Courtesy Jane Friedman |
I’ve been
actively advertising my books on Amazon’s advertising platform for a couple
years now. Originally it was called AMS which stood for Amazon Marketing
Services but now it’s called simply, Amazon Ads. Who gives a crap what they
call it? Anyway, I digress.
Unlike the books I publish with real publishers,
including the Amazon Publishing imprint, Thomas & Mercer, I also have a
stable of 40+ books, novellas, and short stories that don’t move unless you put
them in front of potential buyers. The old rule applies here. How can anyone
buy your product if they don’t know it exists?
Enter Amazon
Ads. Back in the early days, a few of us made some serious bucks selling eBooks
on Kindle. I’d sold hundreds of thousands of them, and this led to some major
publishing deals. But as the 2010s faded, many of us were finding it harder and
harder to sell our books. Theoretically anyway, Amazon Ads could regain the
visibility we’d lost with the influx of thousands of new authors.
Not knowing
what I was doing, I created sponsored ads for a whole bunch of my books and
while sales picked up, it soon became apparent that I was spending more than I
was making. Time to educate myself. I took a course on Ads for Authors and it
educated me on the ins and outs of making effective ads. It also told me how
much to spend or not to spend. So far so good. But it also taught me something
that was far more important. Advertising on Amazon is not necessarily driven by
feeding it cash, it is driven by analyzing the data.
Now here’s
where things get real sticky for me. I am not a spread sheet guy. I am not a
data analyst. I cringe when it comes to math, and I am so dumb, I didn’t even
know what an ACOS was before I took the course. ACOS is the most important
statistic to pay attention to, because it tells you the Average Cost per click.
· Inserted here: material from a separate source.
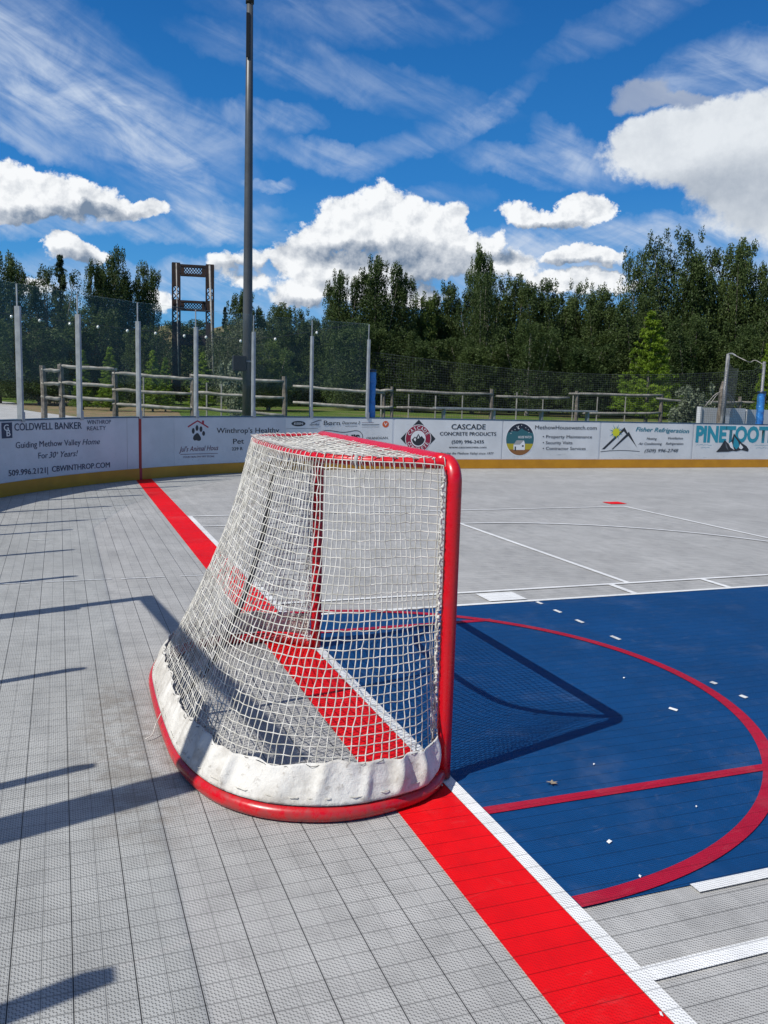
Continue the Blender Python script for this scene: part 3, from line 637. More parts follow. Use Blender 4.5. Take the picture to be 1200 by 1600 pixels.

That is, how much you’re paying every time someone clicks on your ad. If you’re
ACOS is above %100 percent, you are losing money. In theory that is. BUTTTT…and
this is a big but…if you’re in Kindle Unlimited, an ACOS a little above 100%
is okay since it doesn’t count page reads.
Anyway, it
turned out that for two years, my average ACOS was something like 600%. No
wonder I was shaking my head at how much money was going out as opposed to
coming in. So what to do?
I’m now
stopping every ad that doesn’t have an average ACOS of 200% or lower. I’m going
for a baseline here. I’m also going to concentrate only on books that are
pilots of a long tail series. That way, I might attract readers who will give
me a read through. I will also check my ads every day, as opposed to once per
week. As I begin to achieve some success, I will scale up, and right the ship,
as they say. After all, I’m in this to make some money, not hand it over to Mr.
Bezos.
Be careful
with Amazon Ads. Do them wrong, and you will lose your shirt and your pants. Do
them right, and you can make build a nice little fortune.